By Henry Olsen
Saturday, July 19, 2008
Democratic activists and European intellectuals are ecstatic about Barack Obama's trip to Europe. Europeans see a man they hope will win the presidency (a recent poll found 72% of Germans backing Sen. Obama). U.S. Democratic activists see their nominee gaining the experience of a continent whose policies -- more pacifist, statist and secular than America's -- they would prefer to emulate. Both sets of people hope Mr. Obama will be influenced by what he sees and emerge a man whose message of change will be informed by stereotypical European aspirations and experiences.
But the Europe Mr. Obama will visit is quite different from the one Americans often hear about. Over the last decade, much of Europe has very quietly embraced market-based reforms that either draw inspiration from American successes or -- on issues like retirement security -- are even more market-oriented than many U.S. Republicans support.

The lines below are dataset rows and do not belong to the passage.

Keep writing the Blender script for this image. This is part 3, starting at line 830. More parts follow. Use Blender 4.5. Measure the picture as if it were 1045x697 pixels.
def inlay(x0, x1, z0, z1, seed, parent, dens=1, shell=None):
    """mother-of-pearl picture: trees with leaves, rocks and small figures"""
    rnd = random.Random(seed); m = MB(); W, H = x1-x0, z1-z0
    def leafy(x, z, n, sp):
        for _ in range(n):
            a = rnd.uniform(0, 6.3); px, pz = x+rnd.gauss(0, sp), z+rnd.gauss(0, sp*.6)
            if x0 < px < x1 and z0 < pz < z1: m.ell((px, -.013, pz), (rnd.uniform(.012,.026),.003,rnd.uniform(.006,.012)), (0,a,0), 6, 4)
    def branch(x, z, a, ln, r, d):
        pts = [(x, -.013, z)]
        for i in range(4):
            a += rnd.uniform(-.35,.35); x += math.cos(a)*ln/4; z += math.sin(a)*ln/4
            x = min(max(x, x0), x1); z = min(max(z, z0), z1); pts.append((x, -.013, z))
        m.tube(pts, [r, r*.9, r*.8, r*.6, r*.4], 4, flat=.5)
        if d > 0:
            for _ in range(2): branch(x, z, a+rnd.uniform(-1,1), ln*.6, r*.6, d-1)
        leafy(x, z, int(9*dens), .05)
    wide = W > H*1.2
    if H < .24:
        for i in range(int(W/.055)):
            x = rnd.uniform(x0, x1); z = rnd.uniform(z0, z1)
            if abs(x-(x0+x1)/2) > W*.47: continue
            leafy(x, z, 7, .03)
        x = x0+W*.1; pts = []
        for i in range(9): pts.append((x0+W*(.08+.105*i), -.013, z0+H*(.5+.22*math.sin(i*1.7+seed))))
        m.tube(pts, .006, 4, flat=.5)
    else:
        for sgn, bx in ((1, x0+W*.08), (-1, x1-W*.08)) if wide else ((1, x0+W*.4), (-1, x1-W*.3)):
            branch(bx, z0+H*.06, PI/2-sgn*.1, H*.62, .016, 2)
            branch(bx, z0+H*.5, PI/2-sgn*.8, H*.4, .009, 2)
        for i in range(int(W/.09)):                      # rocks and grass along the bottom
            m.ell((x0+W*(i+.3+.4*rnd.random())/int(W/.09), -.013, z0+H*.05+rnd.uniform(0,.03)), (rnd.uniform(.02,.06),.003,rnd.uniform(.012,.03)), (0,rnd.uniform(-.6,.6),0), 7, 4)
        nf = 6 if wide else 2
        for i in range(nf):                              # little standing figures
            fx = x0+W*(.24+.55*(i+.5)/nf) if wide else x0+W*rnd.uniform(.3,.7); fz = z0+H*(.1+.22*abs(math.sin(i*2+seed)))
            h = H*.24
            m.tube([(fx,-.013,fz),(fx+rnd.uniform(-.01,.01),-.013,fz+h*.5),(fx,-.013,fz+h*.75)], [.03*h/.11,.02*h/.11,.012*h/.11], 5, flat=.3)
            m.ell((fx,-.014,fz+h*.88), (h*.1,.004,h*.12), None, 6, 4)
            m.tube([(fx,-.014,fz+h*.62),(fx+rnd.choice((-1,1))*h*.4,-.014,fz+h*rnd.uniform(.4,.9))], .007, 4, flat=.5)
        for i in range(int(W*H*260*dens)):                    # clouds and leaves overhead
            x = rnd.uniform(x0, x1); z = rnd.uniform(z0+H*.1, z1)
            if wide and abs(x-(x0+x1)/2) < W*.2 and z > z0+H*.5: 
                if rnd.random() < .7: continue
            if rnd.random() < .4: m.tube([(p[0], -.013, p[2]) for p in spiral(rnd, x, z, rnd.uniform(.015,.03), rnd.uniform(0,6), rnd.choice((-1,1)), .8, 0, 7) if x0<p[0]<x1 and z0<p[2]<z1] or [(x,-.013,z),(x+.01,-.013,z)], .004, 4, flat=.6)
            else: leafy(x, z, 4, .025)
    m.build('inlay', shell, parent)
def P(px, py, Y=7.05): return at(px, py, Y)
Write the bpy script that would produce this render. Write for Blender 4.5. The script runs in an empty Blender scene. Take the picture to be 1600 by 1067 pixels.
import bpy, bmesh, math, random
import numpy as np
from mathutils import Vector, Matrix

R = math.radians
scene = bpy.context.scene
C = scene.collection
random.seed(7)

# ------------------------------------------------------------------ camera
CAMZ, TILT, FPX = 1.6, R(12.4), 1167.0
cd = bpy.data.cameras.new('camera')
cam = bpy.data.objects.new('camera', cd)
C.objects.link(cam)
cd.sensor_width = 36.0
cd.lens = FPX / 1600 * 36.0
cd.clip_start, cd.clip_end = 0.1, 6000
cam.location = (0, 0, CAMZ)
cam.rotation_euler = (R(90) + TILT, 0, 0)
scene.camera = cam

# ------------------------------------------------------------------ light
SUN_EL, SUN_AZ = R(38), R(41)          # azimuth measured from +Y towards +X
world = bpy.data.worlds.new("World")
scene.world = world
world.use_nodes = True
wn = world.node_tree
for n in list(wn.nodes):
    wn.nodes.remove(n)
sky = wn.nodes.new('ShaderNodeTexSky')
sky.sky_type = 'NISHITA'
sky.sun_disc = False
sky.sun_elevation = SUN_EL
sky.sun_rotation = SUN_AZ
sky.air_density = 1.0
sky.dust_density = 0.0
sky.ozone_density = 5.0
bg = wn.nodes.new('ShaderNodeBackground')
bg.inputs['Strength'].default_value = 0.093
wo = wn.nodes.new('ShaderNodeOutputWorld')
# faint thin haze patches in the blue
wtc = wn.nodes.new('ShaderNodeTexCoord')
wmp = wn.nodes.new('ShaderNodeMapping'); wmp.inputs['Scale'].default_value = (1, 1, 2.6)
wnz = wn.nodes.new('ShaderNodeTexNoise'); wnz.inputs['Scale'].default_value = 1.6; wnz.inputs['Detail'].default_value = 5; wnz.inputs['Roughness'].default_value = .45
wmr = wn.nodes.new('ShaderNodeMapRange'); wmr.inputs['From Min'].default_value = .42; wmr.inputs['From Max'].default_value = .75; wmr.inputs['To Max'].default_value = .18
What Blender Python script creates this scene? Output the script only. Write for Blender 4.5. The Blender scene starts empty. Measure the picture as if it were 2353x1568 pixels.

What's more, these changes have been adopted and implemented by parties left and right. This Europe is a shining example of exactly the sort of postpartisan government action that the Obama campaign says it is about.
The cutting of corporate income- tax rates is an excellent example of European market-friendly bipartisanship. Germany's right-left coalition of Christian and Social Democrats implemented a large rate cut earlier this year, reducing the top marginal corporate rate to about 30% from 39%. Spain's Socialist and Britain's Labor governments have followed suit, reducing their countries' top corporate rates.
These traditionally left-of-center parties understand that in a globalized economy, wealth and investment are mobile, flowing to those countries that provide hospitable investment climates. As part of a European Union where center-right governments in Greece, Denmark, Ireland and Eastern Europe have dramatically reduced corporate tax rates, they understand that they cannot help workers if they drive away the capital that employs and pays them.
Many European countries are also ahead of America when it comes to pension reform. Mr. Obama's main solution to the looming Social Security bankruptcy is to raise taxes on the well-off. To date, he has eschewed other solutions such as raising the retirement age or creating private Social Security accounts. But European center-left parties have no such reservations.
Take Sweden, for example. In the 1990s, a series of center-right and Social Democratic governments reached agreement on wide ranging pension reforms that include a private account option not too different than the one proposed by President George W. Bush.
Under the Swedish plan, workers can put aside up to 2.5% of their salary into one or more of nearly 800 competing private-sector accounts. Swedish workers own these accounts and direct their investment options, earning the rewards if their investment choices increase faster than do average wages. Both political coalitions now support the basic contour of this approach, and retirement policy was not a contentious issue in Sweden's 2006 elections.
Sweden is not the only European example of market-friendly, bipartisan entitlement reform. In the 1990s, Holland had one of the most generous disability insurance systems in the world. At its height, about one in 10 Dutch working-age adults were drawing government disability checks rather than working. Recognizing this was unsustainable, Christian Democrats, Liberals and Social Democrats came together to cut benefits and tighten eligibility criteria.
The intent was to cut the disability rolls and push people back into the workforce, much like America's 1996 welfare-reform law. The effect has been dramatic: Disability rolls have dropped by almost 20% since 2002.
This new European consensus is founded, like all political calculations, partly on conviction and partly on necessity. European center-left politicians have slowly come to respect the power of markets. Much like the so-called "Rubin Democrats," they recognize that the energy and innovation of market actors can better produce wealth than more traditional social democratic economic theory.
They have also come to the recognition that the task of center-left governments is to minimize the negative externalities of market action while using government to more equitably distribute the resulting economic gains. These progressives believe in reforming and guiding, not restricting or reviling, the private sector.
European center-left approval of market reforms is also rooted in economic and political necessity. Even social democratic countries benefit from a global economy and hence must compete in it. Experience has proven that center-left parties obtain and keep power if they emphasize the center rather than the left. They have found that their electorates want redistribution of a growing economic pie.
Again, Sweden is an excellent example of this. Since 1932, Social Democrats have governed the country mostly without significant coalition partners, with the exception of the years when Sweden's economy stalled and they had to cede power -- 1976-82, 1991-94 and again in 2006 when the current center-right government took over. Even in egalitarian Sweden, voters will turn to the right if jobs are scarce and incomes stagnant.
Mr. Obama's postpartisan, "let us all come together" message is perhaps the most important reason for his meteoric rise. Many conservatives and Republicans fear this rhetoric is divorced from reality and that an Obama presidency with a Democratic Congress would soon drop the mantle of unity and press for a purely liberal agenda.
By adopting the modern European model, a President Obama would go a long away toward alleviating those fears and fulfilling his promise.